DATASET EXTRACT
_ _ _

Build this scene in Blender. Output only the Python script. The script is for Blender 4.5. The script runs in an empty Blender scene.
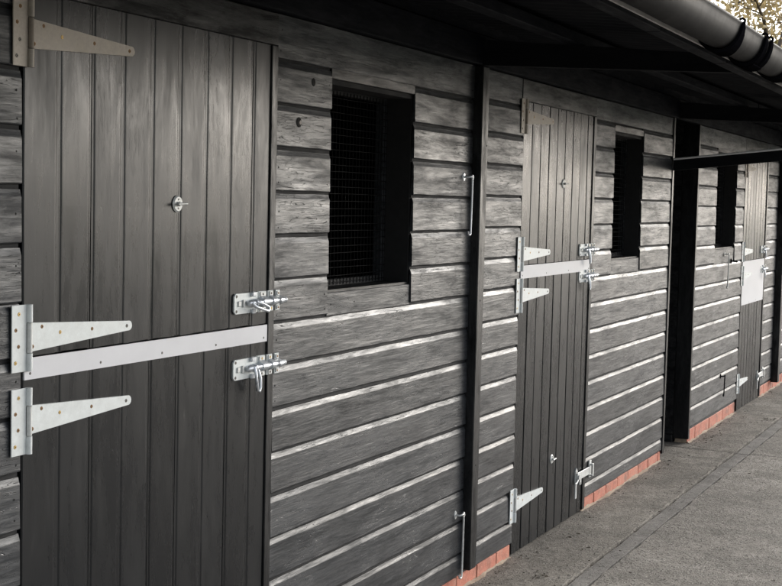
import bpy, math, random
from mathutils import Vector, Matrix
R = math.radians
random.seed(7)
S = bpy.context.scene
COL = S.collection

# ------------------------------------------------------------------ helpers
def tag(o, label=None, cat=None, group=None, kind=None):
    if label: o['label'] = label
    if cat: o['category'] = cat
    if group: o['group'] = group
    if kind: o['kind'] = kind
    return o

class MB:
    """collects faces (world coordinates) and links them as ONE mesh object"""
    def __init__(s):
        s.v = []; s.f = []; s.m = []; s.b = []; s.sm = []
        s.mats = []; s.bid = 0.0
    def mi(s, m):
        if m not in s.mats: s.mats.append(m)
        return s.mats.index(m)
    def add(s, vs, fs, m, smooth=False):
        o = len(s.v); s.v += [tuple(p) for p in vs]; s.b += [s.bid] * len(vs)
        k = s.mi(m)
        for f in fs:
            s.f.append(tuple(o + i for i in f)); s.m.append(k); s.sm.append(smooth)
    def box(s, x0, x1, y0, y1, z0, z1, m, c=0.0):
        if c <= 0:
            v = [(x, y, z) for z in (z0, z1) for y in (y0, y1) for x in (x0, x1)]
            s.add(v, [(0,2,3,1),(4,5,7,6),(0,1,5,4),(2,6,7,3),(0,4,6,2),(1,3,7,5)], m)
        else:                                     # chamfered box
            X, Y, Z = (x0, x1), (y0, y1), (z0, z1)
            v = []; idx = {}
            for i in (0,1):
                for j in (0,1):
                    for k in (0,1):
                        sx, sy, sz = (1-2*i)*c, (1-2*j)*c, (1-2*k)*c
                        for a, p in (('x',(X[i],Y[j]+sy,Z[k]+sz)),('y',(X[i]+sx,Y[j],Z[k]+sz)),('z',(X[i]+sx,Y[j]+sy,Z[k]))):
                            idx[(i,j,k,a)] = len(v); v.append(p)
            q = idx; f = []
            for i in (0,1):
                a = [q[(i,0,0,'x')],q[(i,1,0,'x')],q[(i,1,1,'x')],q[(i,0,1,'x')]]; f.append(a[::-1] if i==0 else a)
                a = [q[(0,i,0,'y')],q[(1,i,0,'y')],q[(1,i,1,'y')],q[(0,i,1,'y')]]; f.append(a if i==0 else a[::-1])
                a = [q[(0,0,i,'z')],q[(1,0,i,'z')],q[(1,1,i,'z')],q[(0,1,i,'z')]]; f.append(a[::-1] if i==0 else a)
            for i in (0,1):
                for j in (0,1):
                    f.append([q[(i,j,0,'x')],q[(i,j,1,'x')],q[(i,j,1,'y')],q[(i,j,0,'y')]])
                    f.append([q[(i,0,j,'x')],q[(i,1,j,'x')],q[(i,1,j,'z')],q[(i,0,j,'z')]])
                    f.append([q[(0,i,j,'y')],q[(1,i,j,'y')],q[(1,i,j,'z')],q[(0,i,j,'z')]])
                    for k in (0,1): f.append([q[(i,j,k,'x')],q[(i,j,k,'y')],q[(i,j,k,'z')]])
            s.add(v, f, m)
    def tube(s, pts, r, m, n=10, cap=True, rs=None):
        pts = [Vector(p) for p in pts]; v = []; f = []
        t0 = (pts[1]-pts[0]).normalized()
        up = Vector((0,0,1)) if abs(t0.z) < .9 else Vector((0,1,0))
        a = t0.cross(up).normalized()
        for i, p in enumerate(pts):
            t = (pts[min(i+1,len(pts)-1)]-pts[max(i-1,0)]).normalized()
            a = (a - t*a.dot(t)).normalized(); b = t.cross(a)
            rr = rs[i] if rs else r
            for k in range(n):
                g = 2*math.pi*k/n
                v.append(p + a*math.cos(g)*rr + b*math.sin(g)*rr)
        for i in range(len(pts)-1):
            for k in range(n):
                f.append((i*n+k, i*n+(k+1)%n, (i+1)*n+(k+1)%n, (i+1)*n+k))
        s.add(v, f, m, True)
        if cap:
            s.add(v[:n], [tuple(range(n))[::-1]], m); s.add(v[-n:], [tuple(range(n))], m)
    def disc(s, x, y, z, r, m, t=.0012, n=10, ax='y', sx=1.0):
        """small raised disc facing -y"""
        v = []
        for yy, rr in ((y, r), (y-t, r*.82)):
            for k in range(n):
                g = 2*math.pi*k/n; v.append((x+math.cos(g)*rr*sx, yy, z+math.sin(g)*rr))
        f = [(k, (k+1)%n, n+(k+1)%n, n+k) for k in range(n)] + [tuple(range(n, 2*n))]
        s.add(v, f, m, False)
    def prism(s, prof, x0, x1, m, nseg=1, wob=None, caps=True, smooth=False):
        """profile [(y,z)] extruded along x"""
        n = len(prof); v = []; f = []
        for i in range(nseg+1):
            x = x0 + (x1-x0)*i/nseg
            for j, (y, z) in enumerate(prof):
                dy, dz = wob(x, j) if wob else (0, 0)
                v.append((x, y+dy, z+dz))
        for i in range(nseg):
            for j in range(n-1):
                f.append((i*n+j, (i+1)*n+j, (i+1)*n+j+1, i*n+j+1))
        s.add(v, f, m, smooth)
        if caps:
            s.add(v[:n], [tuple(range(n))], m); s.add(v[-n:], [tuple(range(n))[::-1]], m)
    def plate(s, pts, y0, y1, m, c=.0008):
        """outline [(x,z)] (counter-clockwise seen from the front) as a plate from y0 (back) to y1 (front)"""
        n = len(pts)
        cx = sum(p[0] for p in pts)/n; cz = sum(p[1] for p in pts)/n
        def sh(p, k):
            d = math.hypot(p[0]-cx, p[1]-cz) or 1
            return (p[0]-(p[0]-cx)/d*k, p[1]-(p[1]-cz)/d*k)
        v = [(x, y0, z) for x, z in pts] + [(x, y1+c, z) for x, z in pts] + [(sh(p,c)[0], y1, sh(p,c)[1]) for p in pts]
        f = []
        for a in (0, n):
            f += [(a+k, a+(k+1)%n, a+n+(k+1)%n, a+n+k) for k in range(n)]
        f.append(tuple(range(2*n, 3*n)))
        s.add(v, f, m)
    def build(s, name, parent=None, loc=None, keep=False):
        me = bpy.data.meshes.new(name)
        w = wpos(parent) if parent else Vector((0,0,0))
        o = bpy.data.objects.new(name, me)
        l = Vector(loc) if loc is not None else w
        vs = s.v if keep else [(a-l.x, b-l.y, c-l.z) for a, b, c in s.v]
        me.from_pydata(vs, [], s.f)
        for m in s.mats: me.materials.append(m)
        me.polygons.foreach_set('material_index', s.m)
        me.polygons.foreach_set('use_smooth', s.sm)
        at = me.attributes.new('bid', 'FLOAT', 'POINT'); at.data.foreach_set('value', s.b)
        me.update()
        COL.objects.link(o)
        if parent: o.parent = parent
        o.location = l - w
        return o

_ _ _

Without the pictures, transcribe the listing above exactly.

EXPECTED ANSWER
Build this scene in Blender. Output only the Python script. The script is for Blender 4.5. The script runs in an empty Blender scene.
import bpy, math, random
from mathutils import Vector, Matrix
R = math.radians
random.seed(7)
S = bpy.context.scene
COL = S.collection

# ------------------------------------------------------------------ helpers
def tag(o, label=None, cat=None, group=None, kind=None):
    if label: o['label'] = label
    if cat: o['category'] = cat
    if group: o['group'] = group
    if kind: o['kind'] = kind
    return o

class MB:
    """collects faces (world coordinates) and links them as ONE mesh object"""
    def __init__(s):
        s.v = []; s.f = []; s.m = []; s.b = []; s.sm = []
        s.mats = []; s.bid = 0.0
    def mi(s, m):
        if m not in s.mats: s.mats.append(m)
        return s.mats.index(m)
    def add(s, vs, fs, m, smooth=False):
        o = len(s.v); s.v += [tuple(p) for p in vs]; s.b += [s.bid] * len(vs)
        k = s.mi(m)
        for f in fs:
            s.f.append(tuple(o + i for i in f)); s.m.append(k); s.sm.append(smooth)
    def box(s, x0, x1, y0, y1, z0, z1, m, c=0.0):
        if c <= 0:
            v = [(x, y, z) for z in (z0, z1) for y in (y0, y1) for x in (x0, x1)]
            s.add(v, [(0,2,3,1),(4,5,7,6),(0,1,5,4),(2,6,7,3),(0,4,6,2),(1,3,7,5)], m)
        else:                                     # chamfered box
            X, Y, Z = (x0, x1), (y0, y1), (z0, z1)
            v = []; idx = {}
            for i in (0,1):
                for j in (0,1):
                    for k in (0,1):
                        sx, sy, sz = (1-2*i)*c, (1-2*j)*c, (1-2*k)*c
                        for a, p in (('x',(X[i],Y[j]+sy,Z[k]+sz)),('y',(X[i]+sx,Y[j],Z[k]+sz)),('z',(X[i]+sx,Y[j]+sy,Z[k]))):
                            idx[(i,j,k,a)] = len(v); v.append(p)
            q = idx; f = []
            for i in (0,1):
                a = [q[(i,0,0,'x')],q[(i,1,0,'x')],q[(i,1,1,'x')],q[(i,0,1,'x')]]; f.append(a[::-1] if i==0 else a)
                a = [q[(0,i,0,'y')],q[(1,i,0,'y')],q[(1,i,1,'y')],q[(0,i,1,'y')]]; f.append(a if i==0 else a[::-1])
                a = [q[(0,0,i,'z')],q[(1,0,i,'z')],q[(1,1,i,'z')],q[(0,1,i,'z')]]; f.append(a[::-1] if i==0 else a)
            for i in (0,1):
                for j in (0,1):
                    f.append([q[(i,j,0,'x')],q[(i,j,1,'x')],q[(i,j,1,'y')],q[(i,j,0,'y')]])
                    f.append([q[(i,0,j,'x')],q[(i,1,j,'x')],q[(i,1,j,'z')],q[(i,0,j,'z')]])
                    f.append([q[(0,i,j,'y')],q[(1,i,j,'y')],q[(1,i,j,'z')],q[(0,i,j,'z')]])
                    for k in (0,1): f.append([q[(i,j,k,'x')],q[(i,j,k,'y')],q[(i,j,k,'z')]])
            s.add(v, f, m)
    def tube(s, pts, r, m, n=10, cap=True, rs=None):
        pts = [Vector(p) for p in pts]; v = []; f = []
        t0 = (pts[1]-pts[0]).normalized()
        up = Vector((0,0,1)) if abs(t0.z) < .9 else Vector((0,1,0))
        a = t0.cross(up).normalized()
        for i, p in enumerate(pts):
            t = (pts[min(i+1,len(pts)-1)]-pts[max(i-1,0)]).normalized()
            a = (a - t*a.dot(t)).normalized(); b = t.cross(a)
            rr = rs[i] if rs else r
            for k in range(n):
                g = 2*math.pi*k/n
                v.append(p + a*math.cos(g)*rr + b*math.sin(g)*rr)
        for i in range(len(pts)-1):
            for k in range(n):
                f.append((i*n+k, i*n+(k+1)%n, (i+1)*n+(k+1)%n, (i+1)*n+k))
        s.add(v, f, m, True)
        if cap:
            s.add(v[:n], [tuple(range(n))[::-1]], m); s.add(v[-n:], [tuple(range(n))], m)
    def disc(s, x, y, z, r, m, t=.0012, n=10, ax='y', sx=1.0):
        """small raised disc facing -y"""
        v = []
        for yy, rr in ((y, r), (y-t, r*.82)):
            for k in range(n):
                g = 2*math.pi*k/n; v.append((x+math.cos(g)*rr*sx, yy, z+math.sin(g)*rr))
        f = [(k, (k+1)%n, n+(k+1)%n, n+k) for k in range(n)] + [tuple(range(n, 2*n))]
        s.add(v, f, m, False)
    def prism(s, prof, x0, x1, m, nseg=1, wob=None, caps=True, smooth=False):
        """profile [(y,z)] extruded along x"""
        n = len(prof); v = []; f = []
        for i in range(nseg+1):
            x = x0 + (x1-x0)*i/nseg
            for j, (y, z) in enumerate(prof):
                dy, dz = wob(x, j) if wob else (0, 0)
                v.append((x, y+dy, z+dz))
        for i in range(nseg):
            for j in range(n-1):
                f.append((i*n+j, (i+1)*n+j, (i+1)*n+j+1, i*n+j+1))
        s.add(v, f, m, smooth)
        if caps:
            s.add(v[:n], [tuple(range(n))], m); s.add(v[-n:], [tuple(range(n))[::-1]], m)
    def plate(s, pts, y0, y1, m, c=.0008):
        """outline [(x,z)] (counter-clockwise seen from the front) as a plate from y0 (back) to y1 (front)"""
        n = len(pts)
        cx = sum(p[0] for p in pts)/n; cz = sum(p[1] for p in pts)/n
        def sh(p, k):
            d = math.hypot(p[0]-cx, p[1]-cz) or 1
            return (p[0]-(p[0]-cx)/d*k, p[1]-(p[1]-cz)/d*k)
        v = [(x, y0, z) for x, z in pts] + [(x, y1+c, z) for x, z in pts] + [(sh(p,c)[0], y1, sh(p,c)[1]) for p in pts]
        f = []
        for a in (0, n):
            f += [(a+k, a+(k+1)%n, a+n+(k+1)%n, a+n+k) for k in range(n)]
        f.append(tuple(range(2*n, 3*n)))
        s.add(v, f, m)
    def build(s, name, parent=None, loc=None, keep=False):
        me = bpy.data.meshes.new(name)
        w = wpos(parent) if parent else Vector((0,0,0))
        o = bpy.data.objects.new(name, me)
        l = Vector(loc) if loc is not None else w
        vs = s.v if keep else [(a-l.x, b-l.y, c-l.z) for a, b, c in s.v]
        me.from_pydata(vs, [], s.f)
        for m in s.mats: me.materials.append(m)
        me.polygons.foreach_set('material_index', s.m)
        me.polygons.foreach_set('use_smooth', s.sm)
        at = me.attributes.new('bid', 'FLOAT', 'POINT'); at.data.foreach_set('value', s.b)
        me.update()
        COL.objects.link(o)
        if parent: o.parent = parent
        o.location = l - w
        return o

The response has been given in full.